I guarantee you that most of those who voted for it were thinking, "Yes, he's right." They weren't taking a considered and reasoned stand on how useful his answer was in a broad sense. They saw the answer, agreed with it, maybe chucked at the bluntness of it, and voted it up. Because they liked it and it was correct.

That's how voting works. Not everyone thinks that their vote means "this was a reply that will be a font of thoughtful and insightful knowledge for any passersby." They simply thought, "he's right, and that's funny."

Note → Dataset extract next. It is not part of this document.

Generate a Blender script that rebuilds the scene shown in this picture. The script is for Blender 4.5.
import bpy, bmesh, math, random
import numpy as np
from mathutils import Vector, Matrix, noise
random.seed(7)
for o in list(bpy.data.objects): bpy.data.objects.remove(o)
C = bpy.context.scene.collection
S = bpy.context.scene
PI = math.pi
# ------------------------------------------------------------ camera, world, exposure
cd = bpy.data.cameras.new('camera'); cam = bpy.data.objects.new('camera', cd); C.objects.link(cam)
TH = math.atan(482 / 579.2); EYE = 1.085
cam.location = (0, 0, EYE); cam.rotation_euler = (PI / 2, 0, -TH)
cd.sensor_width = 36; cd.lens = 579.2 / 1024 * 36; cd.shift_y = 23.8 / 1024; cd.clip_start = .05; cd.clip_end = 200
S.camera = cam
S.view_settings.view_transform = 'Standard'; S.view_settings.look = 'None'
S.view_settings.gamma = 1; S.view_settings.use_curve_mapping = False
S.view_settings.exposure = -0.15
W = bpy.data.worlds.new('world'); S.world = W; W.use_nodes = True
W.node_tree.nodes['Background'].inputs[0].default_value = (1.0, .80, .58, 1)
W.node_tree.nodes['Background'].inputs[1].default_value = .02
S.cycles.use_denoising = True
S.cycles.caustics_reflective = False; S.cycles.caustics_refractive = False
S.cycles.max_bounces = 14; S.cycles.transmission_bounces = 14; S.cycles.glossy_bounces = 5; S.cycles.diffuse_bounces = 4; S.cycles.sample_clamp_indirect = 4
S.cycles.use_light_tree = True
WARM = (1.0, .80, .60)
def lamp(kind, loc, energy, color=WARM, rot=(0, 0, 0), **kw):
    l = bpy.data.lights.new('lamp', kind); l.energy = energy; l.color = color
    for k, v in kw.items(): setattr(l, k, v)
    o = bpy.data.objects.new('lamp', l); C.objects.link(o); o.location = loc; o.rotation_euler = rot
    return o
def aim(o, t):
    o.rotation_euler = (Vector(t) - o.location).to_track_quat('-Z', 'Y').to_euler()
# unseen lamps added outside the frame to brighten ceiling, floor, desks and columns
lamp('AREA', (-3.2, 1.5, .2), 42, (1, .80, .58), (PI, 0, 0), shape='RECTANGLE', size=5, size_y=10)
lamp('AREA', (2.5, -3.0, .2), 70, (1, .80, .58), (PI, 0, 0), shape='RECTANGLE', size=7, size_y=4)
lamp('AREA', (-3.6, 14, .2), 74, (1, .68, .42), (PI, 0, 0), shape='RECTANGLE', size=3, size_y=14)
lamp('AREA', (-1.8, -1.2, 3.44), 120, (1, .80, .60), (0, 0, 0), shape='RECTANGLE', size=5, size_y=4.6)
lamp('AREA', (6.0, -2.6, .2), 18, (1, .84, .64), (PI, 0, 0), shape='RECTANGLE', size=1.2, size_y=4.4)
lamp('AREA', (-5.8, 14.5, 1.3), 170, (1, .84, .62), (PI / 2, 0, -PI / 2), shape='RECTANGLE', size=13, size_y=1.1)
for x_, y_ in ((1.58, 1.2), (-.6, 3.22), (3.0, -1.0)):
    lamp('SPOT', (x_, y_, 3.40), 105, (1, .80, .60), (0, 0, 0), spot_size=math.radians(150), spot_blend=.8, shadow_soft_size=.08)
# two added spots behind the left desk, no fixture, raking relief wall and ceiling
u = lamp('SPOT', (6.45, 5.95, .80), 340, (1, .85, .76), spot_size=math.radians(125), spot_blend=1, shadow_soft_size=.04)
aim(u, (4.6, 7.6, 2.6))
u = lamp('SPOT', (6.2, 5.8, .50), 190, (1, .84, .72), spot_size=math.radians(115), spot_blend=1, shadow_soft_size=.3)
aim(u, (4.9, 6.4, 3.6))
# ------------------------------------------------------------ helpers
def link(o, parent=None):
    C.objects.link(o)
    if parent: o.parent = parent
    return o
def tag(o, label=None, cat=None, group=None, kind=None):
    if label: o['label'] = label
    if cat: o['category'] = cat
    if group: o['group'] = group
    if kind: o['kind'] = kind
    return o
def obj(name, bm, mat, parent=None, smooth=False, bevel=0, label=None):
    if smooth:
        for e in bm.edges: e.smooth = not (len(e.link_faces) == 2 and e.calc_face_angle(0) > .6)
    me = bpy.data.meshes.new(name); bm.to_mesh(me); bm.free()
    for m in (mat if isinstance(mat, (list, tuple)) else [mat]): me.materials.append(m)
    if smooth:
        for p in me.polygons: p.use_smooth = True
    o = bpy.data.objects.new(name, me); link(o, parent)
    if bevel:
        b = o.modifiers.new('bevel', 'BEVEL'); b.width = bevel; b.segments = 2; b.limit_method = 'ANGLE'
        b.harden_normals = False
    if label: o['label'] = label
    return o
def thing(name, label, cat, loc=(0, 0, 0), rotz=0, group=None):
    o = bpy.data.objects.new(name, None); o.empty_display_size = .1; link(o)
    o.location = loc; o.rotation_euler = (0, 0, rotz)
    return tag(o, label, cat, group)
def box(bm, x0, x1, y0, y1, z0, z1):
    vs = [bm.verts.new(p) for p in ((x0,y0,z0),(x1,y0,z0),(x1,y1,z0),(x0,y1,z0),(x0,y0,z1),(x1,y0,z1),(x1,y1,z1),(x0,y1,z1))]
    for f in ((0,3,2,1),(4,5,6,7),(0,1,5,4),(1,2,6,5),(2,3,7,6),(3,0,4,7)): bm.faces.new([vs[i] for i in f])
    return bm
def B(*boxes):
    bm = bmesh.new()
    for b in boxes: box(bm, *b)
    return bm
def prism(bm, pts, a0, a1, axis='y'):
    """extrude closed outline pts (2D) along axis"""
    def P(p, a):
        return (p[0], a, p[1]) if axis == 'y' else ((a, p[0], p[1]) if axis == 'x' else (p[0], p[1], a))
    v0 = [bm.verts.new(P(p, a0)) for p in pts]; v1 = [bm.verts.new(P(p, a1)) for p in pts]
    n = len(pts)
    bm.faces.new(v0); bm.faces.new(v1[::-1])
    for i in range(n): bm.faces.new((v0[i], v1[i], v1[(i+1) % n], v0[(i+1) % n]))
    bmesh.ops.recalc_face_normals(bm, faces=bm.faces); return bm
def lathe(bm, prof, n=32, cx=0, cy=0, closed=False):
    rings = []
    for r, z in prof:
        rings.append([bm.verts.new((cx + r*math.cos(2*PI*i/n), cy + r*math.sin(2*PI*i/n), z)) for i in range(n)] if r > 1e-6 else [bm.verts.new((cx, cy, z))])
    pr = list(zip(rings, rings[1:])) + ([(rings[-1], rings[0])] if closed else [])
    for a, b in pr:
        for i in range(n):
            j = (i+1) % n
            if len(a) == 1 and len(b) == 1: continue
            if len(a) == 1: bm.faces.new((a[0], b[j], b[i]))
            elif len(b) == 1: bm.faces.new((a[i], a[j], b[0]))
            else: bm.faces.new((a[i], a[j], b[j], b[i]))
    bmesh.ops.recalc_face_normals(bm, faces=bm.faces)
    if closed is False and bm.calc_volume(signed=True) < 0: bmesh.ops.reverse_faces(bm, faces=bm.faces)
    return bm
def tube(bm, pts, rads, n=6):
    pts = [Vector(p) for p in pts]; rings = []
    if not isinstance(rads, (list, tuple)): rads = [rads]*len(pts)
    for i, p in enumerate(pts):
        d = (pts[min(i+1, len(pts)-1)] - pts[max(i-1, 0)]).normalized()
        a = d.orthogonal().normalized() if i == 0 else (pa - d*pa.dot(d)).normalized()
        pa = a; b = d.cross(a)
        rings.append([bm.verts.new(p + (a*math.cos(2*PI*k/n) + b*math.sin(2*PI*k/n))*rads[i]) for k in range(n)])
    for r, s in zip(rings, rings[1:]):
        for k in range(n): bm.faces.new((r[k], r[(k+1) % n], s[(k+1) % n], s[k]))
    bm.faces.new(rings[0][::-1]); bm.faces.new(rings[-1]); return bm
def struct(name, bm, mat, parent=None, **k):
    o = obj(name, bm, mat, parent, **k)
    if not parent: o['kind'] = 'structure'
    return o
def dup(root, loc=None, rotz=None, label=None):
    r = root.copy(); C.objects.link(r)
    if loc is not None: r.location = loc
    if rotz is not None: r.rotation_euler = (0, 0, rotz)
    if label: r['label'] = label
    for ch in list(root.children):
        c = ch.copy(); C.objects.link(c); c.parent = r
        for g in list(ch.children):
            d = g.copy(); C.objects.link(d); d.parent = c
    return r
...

So until you can find a way to make everyone use their vote to mean "thoughtful and considered" rather than "correct and liked it," then this will continue to happen.

1
  • Perfect answer. Hence the titling of the voting-links “useful” and “not useful” and not in-/correct. Maybe that fact should be promoted. A almost transparent text above the icons which become more visible on hover?
    – Kissaki
    Commented Jun 29, 2011 at 10:46
-1

No, but there's (probably) nothing we can do about it.

The (voting) community has grown as a function of time and, unfortunately, the people participating in programmers.SE are more prone to being careless and apathetic. Over time I have been here, the quality of questions and answers has diminished noticeably (and I'm fairly certain it doesn't have anything to me getting bored of this site).

In order to have your answer up-voted a lot, you write an answer that:

  • People want to hear.
  • Use very casual and simple English.

This works because all the people that don't see quality as important will like the answer for one stupid reason or another. The quality is continue to drop here and it is a shame. A lot of the smart and experienced users will move on and a lot of them already have.